The STAR / Edd Gumban, file

MANILA, Philippines — The Supreme Court has affirmed prison sentence of a husband who left his wife for another woman, as it upheld lower court findings that infidelity counts as psychological violence.

The SC’s First division upheld the lower court’s finding of guilt beyond reasonable doubt of a husband, who left his wife for his mistress, charged with violation of Republic Act 9262 or the Anti-Violence against Women and Their Children Act of 2004.

“The prosecution has established beyond reasonable doubt that the [husband] committed the crime of psychological violence, through his acts of marital infidelity, which caused mental or emotional suffering on the part of [his wife],” the ruling penned by Chief Justice Diosdado Peralta read.

The SC affirmed his prison sentence of a minimum of six months and one day to eight years.

It also ordered him to pay P100,000 as fine and P25,000 for moral damages. The husband was also ordered to undergo psychological counselling and report his compliance to the court.

Concurring are Associate Justices Alfredo Benjamin Caguia, Jose Reyes Jr. (now retired), Amy Lazaro-Javier and Mario Lopez.

Section 5(i) of RA 9262 penalizes “causing mental or emotional anguish, public ridicule or humiliation to the woman or her child, including....denial of financial support or custody of minor children roc cess to woman’s child/children.”

In Dimamling v People, the SC laid down the elements of the said provision that includes “the anguish is caused through acts of public ridicule or humiliation.”

The RTC ruling

The case involves a husband and wife who got married in 1989, but in 2007, she found out that her spouse was having an affair.

She filed a complaint against her husband and mistress before the Philippine National Police and the couple settled, with the husband and mistress committing they will not see each other again.

But two months later, the husband left her wife and she later learned that he has been living with his mistress and fathered three children with her.

The wife said she suffered emotional and psychological abuse. She also had to take anti-depressant and sleeping pills to cope.

The husband elevated the case to the SC after the Court of Appeals affirmed the Las Piñas City Regional Trial Court Branch 199’s ruling that found him guilty.

The SC ruling

Referring on the Information or charge sheet against the husband, the SC noted that it contained recital of the fact that the wife “sustained emotional anguish and mental suffering” inflicted by the husband when he had an extramarital affair and had illegitimate children with her.

The SC stressed that psychological violence is an indispensable element of Section 5(i) of the VAWC act, and the law only requires emotional anguish and mental suffering to prove psychological violence.

The court said that the prosecution established the husband’s guilt by “proving that he committed psychological violence upon his wife by committing marital infidelity.” The wife’s testimony was also deemed strong and credible.

“Marital infidelity, which is a form of psychological violence, is the proximate cause of [wife]’s emotional anguish and mental suffering to the point that even her health condition was adversely effected,” it said.

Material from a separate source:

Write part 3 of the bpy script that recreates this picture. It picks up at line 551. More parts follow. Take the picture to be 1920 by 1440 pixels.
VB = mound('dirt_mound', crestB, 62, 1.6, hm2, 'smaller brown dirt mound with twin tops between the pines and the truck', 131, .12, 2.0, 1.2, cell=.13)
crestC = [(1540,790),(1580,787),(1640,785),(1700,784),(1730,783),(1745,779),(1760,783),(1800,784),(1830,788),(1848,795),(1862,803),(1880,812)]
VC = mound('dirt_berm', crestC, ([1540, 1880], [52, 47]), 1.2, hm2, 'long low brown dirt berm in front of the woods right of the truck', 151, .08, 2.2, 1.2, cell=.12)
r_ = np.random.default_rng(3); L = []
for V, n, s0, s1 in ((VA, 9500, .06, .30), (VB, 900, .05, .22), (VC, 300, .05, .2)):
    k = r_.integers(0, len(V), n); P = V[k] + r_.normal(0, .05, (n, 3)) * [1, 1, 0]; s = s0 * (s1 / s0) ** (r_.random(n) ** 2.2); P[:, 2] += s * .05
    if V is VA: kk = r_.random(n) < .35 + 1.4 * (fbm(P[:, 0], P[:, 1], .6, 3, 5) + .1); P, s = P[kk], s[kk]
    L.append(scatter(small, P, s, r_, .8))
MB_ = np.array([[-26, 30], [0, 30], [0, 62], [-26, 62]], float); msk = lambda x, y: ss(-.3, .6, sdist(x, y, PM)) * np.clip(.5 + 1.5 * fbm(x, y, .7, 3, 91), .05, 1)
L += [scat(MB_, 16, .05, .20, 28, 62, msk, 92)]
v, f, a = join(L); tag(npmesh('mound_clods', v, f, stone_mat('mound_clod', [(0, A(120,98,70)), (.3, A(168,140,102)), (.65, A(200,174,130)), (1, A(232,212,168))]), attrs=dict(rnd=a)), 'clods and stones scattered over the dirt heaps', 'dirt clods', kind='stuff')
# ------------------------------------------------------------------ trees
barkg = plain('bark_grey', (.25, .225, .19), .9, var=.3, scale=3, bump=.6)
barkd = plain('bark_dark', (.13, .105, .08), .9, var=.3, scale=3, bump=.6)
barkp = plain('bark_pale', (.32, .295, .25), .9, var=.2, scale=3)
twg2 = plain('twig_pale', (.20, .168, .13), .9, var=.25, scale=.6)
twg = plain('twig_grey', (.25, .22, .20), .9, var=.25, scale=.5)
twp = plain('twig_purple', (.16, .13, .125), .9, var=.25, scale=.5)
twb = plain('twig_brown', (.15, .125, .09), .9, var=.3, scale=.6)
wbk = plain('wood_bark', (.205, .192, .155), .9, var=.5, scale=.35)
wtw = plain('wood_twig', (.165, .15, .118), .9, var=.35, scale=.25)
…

Proximate cause is defined as “which, in natural and continuous sequence, unbroken by any efficient intervening cause, produces injury, and without which the result would not have occurred.”

The SC also noted that during the trial, the husband said he left his wife to live with his mistress because he “couldn’t take her behavior anymore,” and confirmed that he did this even knowing that their separation would make her suffer emotionally and psychologically.